Before cooking the lumpia, prepare a serving plate lined with a paper towel or two to soak up the excess oil from the cooked lumpia.

Pour canola oil into a nonstick pan, just until it covers the entire bottom of the pan. When the oil is very hot, but not smoking, place 3-4 lumpias in the pan, depending on how big it is. Do not overcrowd, you want your lumpia to brown evenly and to be manageable when you start turning them. Cook each side for 1-2 minutes, depending on how fast the wrapper turns golden brown. Use tongs to carefully flip the lumpia. Keep a watchful eye especially after you have cooked a few batches because the oil tends to get really hot which causes the lumpia to brown faster.
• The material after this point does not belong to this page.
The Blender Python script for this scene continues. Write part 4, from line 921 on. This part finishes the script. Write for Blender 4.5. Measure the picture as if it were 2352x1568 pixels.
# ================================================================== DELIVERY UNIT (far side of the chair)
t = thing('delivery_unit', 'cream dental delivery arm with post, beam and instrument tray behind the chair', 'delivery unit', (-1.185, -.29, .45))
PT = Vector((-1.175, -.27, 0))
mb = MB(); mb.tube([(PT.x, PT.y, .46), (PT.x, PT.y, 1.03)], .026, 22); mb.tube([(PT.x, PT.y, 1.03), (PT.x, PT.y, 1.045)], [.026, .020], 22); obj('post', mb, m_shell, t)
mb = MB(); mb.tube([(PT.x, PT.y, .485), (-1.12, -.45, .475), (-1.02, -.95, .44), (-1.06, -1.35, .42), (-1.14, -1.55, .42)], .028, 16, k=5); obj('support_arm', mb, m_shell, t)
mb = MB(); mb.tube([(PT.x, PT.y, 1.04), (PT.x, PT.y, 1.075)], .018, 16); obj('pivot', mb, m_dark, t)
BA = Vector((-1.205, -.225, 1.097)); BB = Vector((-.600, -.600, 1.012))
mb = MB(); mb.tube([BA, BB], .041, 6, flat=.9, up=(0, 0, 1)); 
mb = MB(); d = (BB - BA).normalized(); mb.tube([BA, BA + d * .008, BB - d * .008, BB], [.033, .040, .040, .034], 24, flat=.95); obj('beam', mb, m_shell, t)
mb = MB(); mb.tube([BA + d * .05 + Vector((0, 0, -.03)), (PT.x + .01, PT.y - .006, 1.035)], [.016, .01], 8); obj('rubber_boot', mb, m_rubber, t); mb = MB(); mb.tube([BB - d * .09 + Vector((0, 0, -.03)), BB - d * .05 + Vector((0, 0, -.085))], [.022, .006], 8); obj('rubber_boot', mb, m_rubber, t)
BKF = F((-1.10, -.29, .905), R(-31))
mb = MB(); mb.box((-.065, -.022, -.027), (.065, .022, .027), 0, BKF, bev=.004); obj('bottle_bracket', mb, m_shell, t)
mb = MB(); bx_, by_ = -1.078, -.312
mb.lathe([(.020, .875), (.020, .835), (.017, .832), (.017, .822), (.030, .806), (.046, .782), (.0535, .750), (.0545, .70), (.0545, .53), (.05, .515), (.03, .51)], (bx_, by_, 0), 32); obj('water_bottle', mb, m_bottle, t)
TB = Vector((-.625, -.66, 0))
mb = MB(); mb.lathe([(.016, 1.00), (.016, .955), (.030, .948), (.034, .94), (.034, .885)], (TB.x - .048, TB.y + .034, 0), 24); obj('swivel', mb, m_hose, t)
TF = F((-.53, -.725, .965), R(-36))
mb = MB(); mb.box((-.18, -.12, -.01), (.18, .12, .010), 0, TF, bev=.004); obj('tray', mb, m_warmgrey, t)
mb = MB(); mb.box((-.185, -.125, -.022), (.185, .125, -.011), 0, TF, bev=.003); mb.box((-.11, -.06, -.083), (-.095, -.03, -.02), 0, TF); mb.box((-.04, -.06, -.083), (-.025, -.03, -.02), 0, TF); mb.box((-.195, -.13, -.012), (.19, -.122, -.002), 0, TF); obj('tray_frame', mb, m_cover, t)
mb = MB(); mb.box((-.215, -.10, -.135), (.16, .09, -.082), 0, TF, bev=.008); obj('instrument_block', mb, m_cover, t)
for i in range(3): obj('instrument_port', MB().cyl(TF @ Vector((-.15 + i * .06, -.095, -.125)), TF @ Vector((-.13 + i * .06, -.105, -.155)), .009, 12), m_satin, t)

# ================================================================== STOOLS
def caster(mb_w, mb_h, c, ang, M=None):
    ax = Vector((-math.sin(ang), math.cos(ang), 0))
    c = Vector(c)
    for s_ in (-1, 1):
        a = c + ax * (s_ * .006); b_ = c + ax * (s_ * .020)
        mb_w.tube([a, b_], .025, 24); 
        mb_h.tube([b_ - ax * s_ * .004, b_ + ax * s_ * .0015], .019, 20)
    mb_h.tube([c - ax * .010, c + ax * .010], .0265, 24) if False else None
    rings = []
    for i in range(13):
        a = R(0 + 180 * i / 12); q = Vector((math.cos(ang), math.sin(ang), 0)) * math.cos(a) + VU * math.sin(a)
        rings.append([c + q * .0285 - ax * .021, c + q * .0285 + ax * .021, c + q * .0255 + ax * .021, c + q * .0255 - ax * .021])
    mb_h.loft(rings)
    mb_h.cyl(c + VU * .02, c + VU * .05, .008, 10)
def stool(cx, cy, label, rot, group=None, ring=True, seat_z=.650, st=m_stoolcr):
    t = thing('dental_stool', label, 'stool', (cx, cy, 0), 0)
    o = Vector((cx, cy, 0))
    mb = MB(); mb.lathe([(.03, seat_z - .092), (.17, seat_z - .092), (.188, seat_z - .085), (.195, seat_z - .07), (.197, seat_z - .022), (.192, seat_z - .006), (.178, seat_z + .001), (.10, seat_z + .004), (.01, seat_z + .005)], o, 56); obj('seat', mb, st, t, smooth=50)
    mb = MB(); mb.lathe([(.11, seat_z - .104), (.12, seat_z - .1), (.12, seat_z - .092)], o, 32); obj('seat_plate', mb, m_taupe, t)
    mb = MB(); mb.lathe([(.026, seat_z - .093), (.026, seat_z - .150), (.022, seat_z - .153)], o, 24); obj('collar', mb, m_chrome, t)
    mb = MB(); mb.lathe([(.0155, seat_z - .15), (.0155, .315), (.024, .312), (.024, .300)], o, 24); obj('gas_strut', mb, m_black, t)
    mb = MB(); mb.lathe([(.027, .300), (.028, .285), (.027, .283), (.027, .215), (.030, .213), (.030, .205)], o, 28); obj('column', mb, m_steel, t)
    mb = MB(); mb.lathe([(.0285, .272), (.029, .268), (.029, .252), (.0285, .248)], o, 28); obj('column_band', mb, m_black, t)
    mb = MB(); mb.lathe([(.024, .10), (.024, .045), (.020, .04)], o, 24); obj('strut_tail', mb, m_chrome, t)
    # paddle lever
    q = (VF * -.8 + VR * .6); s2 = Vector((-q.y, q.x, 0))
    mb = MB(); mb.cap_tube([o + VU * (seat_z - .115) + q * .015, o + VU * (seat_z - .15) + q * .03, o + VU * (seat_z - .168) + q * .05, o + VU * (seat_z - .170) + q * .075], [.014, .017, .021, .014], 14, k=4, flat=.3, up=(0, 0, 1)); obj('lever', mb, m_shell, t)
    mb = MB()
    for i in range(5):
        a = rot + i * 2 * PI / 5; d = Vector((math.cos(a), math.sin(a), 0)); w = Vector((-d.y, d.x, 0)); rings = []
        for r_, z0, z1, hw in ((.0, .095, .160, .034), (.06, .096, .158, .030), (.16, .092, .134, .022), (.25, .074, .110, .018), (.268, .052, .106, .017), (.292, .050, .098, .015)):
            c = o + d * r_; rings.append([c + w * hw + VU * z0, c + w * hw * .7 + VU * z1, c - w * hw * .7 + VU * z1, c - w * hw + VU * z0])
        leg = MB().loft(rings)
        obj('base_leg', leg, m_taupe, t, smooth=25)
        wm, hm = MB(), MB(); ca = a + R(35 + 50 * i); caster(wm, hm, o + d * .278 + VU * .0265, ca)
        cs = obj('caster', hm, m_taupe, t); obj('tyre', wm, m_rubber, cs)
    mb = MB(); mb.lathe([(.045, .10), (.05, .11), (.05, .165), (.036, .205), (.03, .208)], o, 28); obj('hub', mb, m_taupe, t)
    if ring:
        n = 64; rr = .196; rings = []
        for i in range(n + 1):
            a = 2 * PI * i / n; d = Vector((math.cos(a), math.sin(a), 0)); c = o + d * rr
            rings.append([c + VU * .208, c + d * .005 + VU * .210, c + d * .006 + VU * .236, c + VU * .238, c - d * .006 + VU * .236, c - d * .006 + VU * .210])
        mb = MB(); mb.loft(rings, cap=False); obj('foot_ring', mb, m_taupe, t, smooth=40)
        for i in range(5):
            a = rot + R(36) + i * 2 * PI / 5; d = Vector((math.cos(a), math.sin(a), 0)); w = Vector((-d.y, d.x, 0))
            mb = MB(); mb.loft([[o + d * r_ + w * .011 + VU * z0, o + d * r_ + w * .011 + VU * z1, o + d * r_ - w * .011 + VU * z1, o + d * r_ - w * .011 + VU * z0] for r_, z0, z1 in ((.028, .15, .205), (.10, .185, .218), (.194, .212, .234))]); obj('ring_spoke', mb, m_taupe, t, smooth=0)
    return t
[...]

You may need to lower down the heat and add more oil when you are running low. When you add oil, allow it to heat up before cooking another batch. Otherwise, the lumpia wrapper won't turn out crispy. The sides and ends might not brown as well, so use your tongs to hold the uncooked edges down into the oil for a couple seconds to make sure the entire surface of your lumpia is evenly browned.

Spicy Lumpia Dipping Sauce

1 teaspoon soy sauce
½ teaspoon chili paste
½ teaspoon ketchup
generous squeeze of fresh lemon

In a small bowl, stir the soy sauce, chili paste, and ketchup together. Squeeze a generous amount of fresh lemon juice to taste. The lemon juice works very well at cutting the oiliness of the lumpia.  

 A somewhat healthy pub food right in your own kitchen, Filipino style!


  1. I love lumpia SO much! I always requested my mom to make it when I was younger. When we had a Christmas party, I would bee-line straight to the lumpia and fill my plate. Yours looks fantastic too, my mom would have some competition!

  2. I love spring rolls and I am sure I would love these as well Margarita! they look divine!

  3. These look delicious! Will have to make some soon! Love the use of the current veggies available- it probably gives it a great (although different) flavor!